> [EXERCISE PROMPT]
Retype the opening lines of the data exactly, stopping after the line that contains "scn.camera = cam". Skip every picture.
-- Begin STORED DATA --
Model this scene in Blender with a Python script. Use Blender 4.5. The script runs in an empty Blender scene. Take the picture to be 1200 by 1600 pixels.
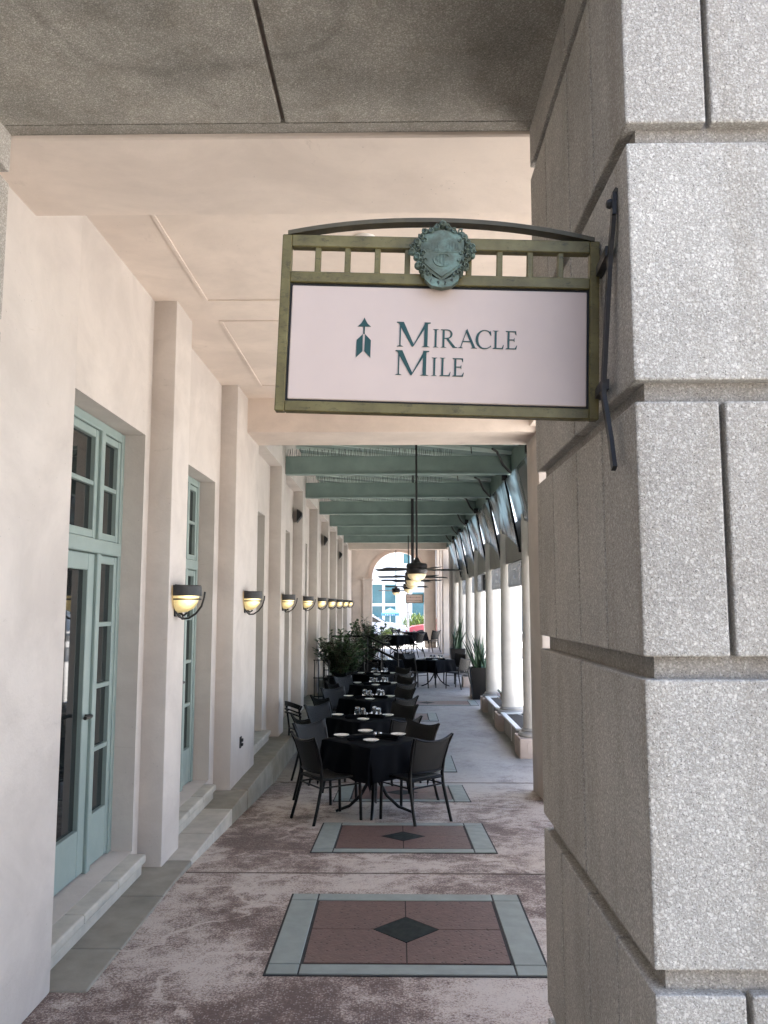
import bpy, bmesh, math, random
from mathutils import Vector, Matrix
R = math.radians
random.seed(7)
scn = bpy.context.scene
COL = scn.collection

# ------------------------------------------------------------------ camera
cam_d = bpy.data.cameras.new("camera")
cam_d.sensor_fit = 'VERTICAL'; cam_d.sensor_height = 36.0
cam_d.lens = 1290 / 1600 * 36
cam_d.clip_start = 0.05; cam_d.clip_end = 2000
cam = bpy.data.objects.new("camera", cam_d); COL.objects.link(cam)
cam.location = (0, 0, 1.70)
cam.rotation_euler = (R(90 + 6.41), 0, R(0.89))
scn.camera = cam

# ------------------------------------------------------------------ sky, sun, exposure
SUN_EL, SUN_AZ = 66.0, -8.0          # azimuth clockwise from +Y
world = bpy.data.worlds.new("World"); scn.world = world
world.use_nodes = True
wn = world.node_tree
bg = wn.nodes["Background"]
sky = wn.nodes.new("ShaderNodeTexSky"); sky.sky_type = 'NISHITA'
sky.sun_disc = False
sky.sun_elevation = R(SUN_EL); sky.sun_rotation = R(SUN_AZ)
sky.air_density = 1.0; sky.dust_density = 2.0
wn.links.new(sky.outputs[0], bg.inputs[0]); bg.inputs[1].default_value = 0.15
sd = bpy.data.lights.new("sun", 'SUN'); sd.energy = 4.8; sd.angle = R(0.5); sd.color = (1.0, 0.95, 0.87)
sun = bpy.data.objects.new("sun", sd); COL.objects.link(sun)
S = Vector((math.sin(R(SUN_AZ)) * math.cos(R(SUN_EL)), math.cos(R(SUN_AZ)) * math.cos(R(SUN_EL)), math.sin(R(SUN_EL))))
sun.rotation_euler = S.to_track_quat('Z', 'Y').to_euler(); sun.location = S * 60
vs = scn.view_settings
vs.view_transform = 'Standard'; vs.look = 'None'; vs.gamma = 1.0; vs.use_curve_mapping = False
vs.exposure = 2.42
scn.cycles.max_bounces = 14; scn.cycles.diffuse_bounces = 8; scn.cycles.transparent_max_bounces = 16
scn.cycles.caustics_reflective = False; scn.cycles.caustics_refractive = False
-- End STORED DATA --
> [RESULT OF THE EXERCISE]
Model this scene in Blender with a Python script. Use Blender 4.5. The script runs in an empty Blender scene. Take the picture to be 1200 by 1600 pixels.
import bpy, bmesh, math, random
from mathutils import Vector, Matrix
R = math.radians
random.seed(7)
scn = bpy.context.scene
COL = scn.collection

# ------------------------------------------------------------------ camera
cam_d = bpy.data.cameras.new("camera")
cam_d.sensor_fit = 'VERTICAL'; cam_d.sensor_height = 36.0
cam_d.lens = 1290 / 1600 * 36
cam_d.clip_start = 0.05; cam_d.clip_end = 2000
cam = bpy.data.objects.new("camera", cam_d); COL.objects.link(cam)
cam.location = (0, 0, 1.70)
cam.rotation_euler = (R(90 + 6.41), 0, R(0.89))
scn.camera = cam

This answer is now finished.